On 24/02/21 16:24, Hunt, Brian C. wrote:
> I have recently been told by outside council (lawyers) that our 
> organization is unable to use LGPL licensed packages in software we plan 
> to sell.
> 
> We have already built a web app using Python + Django.
> 
> Ticket:
> 
> #461 (Support use of pypgsql instead of psycopg) – Django 
> (djangoproject.com) <https://code.djangoproject.com/ticket/461;
> 
> Seems to suggest the purpose of the LGPL license is not to prevent the 
> intended use we have in mind (selling the web app to be hosted locally 
> at other organizations). Instead it is to prevent other from building 
> off the drivers and then selling those drivers.
> 
> Is that the case?
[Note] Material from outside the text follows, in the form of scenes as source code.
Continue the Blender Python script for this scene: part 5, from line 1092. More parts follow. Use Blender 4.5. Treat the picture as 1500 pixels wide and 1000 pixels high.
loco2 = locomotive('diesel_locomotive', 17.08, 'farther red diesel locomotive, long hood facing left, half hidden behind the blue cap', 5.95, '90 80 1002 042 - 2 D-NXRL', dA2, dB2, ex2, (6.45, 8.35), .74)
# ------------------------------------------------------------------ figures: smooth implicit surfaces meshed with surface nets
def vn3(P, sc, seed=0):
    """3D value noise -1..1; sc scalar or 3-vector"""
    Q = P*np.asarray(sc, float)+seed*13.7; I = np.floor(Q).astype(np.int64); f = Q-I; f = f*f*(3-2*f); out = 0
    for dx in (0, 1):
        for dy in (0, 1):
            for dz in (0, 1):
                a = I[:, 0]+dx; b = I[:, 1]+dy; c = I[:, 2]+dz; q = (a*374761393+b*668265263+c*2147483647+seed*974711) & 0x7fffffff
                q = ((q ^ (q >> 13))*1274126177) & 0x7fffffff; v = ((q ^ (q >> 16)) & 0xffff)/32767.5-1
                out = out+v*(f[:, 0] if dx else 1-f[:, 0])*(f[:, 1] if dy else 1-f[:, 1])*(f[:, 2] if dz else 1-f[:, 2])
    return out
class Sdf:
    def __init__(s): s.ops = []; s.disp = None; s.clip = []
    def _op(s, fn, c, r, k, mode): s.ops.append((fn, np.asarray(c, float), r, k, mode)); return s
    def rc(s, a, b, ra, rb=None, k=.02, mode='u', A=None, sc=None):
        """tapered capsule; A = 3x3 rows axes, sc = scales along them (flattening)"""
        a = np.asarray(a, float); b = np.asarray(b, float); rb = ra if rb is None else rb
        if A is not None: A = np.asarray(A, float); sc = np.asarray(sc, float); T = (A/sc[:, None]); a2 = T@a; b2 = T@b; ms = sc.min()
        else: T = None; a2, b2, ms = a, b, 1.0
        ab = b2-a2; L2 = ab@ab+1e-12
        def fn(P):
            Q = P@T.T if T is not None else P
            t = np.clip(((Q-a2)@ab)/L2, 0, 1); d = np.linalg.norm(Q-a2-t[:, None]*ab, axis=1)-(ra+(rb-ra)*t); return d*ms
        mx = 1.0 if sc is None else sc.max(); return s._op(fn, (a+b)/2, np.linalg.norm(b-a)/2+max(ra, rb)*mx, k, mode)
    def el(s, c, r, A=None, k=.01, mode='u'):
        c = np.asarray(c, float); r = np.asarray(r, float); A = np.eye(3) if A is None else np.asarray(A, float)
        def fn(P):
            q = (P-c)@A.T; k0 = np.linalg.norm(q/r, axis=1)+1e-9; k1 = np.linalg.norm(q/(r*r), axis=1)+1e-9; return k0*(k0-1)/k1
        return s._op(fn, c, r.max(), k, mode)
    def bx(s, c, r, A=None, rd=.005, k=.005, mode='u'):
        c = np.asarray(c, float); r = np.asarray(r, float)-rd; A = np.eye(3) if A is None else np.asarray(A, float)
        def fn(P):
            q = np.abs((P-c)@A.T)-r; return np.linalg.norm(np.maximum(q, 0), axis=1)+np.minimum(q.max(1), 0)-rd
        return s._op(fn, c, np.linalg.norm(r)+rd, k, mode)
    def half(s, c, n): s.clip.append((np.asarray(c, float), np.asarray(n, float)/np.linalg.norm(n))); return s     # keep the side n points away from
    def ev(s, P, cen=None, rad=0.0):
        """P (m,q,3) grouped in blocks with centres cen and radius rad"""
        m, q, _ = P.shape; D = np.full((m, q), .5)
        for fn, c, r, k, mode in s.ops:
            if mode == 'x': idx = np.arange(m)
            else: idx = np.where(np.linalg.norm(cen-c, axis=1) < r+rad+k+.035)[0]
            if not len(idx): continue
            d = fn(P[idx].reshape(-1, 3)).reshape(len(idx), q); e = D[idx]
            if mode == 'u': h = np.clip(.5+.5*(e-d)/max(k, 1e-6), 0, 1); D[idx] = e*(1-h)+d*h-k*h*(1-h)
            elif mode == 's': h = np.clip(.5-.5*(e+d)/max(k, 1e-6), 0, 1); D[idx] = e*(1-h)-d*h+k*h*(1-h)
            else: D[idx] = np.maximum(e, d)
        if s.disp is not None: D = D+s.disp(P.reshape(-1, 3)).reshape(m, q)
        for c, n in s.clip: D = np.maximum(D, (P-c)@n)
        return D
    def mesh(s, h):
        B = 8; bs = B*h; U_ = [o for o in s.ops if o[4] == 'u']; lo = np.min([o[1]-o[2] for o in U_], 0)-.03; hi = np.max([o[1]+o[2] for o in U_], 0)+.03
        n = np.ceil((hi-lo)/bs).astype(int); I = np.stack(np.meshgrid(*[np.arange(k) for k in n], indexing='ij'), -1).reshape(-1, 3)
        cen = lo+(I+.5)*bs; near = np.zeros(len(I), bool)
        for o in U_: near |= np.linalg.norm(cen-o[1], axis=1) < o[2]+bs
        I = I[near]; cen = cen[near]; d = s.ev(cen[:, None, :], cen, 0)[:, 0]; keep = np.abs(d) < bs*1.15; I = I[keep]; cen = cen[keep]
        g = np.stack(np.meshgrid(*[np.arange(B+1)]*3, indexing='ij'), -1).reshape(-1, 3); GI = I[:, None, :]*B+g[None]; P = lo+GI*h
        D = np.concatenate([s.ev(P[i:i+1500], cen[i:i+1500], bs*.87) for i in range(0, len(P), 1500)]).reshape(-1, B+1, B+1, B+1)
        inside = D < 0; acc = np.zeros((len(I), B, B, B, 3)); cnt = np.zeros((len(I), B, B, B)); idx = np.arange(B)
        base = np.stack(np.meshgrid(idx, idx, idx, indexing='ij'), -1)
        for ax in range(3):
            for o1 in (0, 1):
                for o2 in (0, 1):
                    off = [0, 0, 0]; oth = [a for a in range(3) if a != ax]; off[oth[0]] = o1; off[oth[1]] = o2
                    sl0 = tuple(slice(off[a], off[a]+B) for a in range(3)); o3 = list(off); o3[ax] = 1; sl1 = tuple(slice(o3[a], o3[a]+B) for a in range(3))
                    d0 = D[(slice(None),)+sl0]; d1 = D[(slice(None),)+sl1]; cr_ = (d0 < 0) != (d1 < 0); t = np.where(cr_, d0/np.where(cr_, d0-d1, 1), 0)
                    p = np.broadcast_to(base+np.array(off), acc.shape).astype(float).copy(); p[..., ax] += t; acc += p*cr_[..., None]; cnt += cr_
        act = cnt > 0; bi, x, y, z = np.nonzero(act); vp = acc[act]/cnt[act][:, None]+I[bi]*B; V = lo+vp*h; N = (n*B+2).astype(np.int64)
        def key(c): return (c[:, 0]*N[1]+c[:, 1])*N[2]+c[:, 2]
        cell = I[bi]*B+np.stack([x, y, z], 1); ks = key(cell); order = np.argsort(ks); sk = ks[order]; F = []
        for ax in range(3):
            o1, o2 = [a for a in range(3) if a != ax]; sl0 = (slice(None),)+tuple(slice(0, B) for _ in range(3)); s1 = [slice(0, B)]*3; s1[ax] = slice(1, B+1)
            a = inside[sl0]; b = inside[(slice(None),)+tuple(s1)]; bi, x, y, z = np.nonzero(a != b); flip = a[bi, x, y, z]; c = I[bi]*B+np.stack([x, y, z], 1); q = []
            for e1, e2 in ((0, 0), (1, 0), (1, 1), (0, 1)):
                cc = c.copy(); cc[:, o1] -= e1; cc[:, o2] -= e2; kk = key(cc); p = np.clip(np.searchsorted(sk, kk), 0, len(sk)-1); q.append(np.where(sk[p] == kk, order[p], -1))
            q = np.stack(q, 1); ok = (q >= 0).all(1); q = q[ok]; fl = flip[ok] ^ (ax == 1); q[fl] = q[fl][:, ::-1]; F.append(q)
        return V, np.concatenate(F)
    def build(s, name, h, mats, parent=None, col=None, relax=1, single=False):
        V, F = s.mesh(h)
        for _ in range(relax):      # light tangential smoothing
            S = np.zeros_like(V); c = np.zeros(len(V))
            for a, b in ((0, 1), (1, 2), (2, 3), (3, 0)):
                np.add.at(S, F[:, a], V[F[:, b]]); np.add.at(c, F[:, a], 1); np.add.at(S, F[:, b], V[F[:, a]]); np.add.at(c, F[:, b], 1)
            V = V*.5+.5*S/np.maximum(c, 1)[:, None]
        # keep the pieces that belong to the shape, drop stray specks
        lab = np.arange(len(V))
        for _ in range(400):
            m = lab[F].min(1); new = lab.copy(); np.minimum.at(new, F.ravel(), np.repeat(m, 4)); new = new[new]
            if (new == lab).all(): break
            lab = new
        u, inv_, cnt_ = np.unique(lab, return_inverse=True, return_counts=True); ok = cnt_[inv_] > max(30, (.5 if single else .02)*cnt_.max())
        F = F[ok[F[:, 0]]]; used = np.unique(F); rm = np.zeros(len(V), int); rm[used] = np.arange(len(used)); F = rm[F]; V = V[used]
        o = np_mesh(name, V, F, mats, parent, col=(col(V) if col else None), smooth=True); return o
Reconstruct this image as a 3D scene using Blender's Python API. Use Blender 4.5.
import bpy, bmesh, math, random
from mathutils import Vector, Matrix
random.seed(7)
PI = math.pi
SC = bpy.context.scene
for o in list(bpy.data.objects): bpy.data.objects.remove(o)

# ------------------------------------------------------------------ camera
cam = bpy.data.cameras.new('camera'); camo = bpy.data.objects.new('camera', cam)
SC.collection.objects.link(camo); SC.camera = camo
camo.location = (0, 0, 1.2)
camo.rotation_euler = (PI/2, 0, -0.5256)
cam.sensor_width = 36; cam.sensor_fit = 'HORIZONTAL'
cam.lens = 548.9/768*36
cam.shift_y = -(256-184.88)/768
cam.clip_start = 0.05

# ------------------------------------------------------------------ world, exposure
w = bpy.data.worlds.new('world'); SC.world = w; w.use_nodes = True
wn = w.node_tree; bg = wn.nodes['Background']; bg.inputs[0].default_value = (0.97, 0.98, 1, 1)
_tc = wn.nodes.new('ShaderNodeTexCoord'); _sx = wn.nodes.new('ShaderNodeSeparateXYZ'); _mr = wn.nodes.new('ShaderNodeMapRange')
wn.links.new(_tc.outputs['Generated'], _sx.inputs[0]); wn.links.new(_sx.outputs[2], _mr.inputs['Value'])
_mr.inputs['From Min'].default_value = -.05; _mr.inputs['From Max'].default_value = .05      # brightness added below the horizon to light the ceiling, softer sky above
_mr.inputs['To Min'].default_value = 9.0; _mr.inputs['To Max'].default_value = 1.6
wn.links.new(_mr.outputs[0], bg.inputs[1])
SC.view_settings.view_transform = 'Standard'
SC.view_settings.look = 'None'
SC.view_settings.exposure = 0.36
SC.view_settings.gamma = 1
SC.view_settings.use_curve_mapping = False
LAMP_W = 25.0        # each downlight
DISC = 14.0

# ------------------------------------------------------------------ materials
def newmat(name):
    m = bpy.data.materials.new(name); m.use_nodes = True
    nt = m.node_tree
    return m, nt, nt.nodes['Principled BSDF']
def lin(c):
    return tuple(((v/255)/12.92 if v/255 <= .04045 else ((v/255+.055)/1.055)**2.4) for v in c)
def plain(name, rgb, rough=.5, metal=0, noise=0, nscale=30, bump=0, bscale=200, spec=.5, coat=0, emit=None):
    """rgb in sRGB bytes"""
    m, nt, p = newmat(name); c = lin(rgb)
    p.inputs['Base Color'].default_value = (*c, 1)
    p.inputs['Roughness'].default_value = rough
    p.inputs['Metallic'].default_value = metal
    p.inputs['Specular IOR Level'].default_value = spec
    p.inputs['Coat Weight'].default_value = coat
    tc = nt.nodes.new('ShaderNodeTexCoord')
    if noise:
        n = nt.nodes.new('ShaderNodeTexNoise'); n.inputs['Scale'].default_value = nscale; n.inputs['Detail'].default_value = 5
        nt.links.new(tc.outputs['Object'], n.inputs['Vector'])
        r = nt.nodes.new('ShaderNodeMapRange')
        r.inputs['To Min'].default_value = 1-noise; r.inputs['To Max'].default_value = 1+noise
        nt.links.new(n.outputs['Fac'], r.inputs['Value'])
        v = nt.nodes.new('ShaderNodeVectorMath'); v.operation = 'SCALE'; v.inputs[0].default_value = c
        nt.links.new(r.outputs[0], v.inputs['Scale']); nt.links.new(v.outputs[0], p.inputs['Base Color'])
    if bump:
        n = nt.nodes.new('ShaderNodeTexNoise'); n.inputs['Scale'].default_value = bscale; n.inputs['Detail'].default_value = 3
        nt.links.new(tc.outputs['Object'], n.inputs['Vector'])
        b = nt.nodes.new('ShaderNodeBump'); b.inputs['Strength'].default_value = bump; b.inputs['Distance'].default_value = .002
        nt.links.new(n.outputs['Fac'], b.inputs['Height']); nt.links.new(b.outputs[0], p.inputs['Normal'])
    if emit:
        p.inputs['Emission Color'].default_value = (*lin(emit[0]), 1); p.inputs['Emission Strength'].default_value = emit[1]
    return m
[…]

Is our intended purpose within the license constraints 
> outlined? Can we receive written confirmation that our intended use 
> won’t come back to hurt us and we have permission? Or can we not use 
> your package in this way? We will be compliant with whatever outcome is 
> required. If we need to move away from Django (psycopg2) then we can do 
> that if needed.

Dear Brian,

you can use psycopg2 in a proprietary, closed-source application as long 
as you don't modify psycopg2 itself and allow your users to replace the 
current version of the psycopg2 module with a new one (this is usually 
not a problem, unless you want to pack everything in a single 
executable). There is the misconception that the LGPL will "contaminate" 
Python, then Django and from there your application but this is not the 
case: accessing psycopg2 API via Python from a proprietary module is 
perfectly fine - we don't consider it "linking".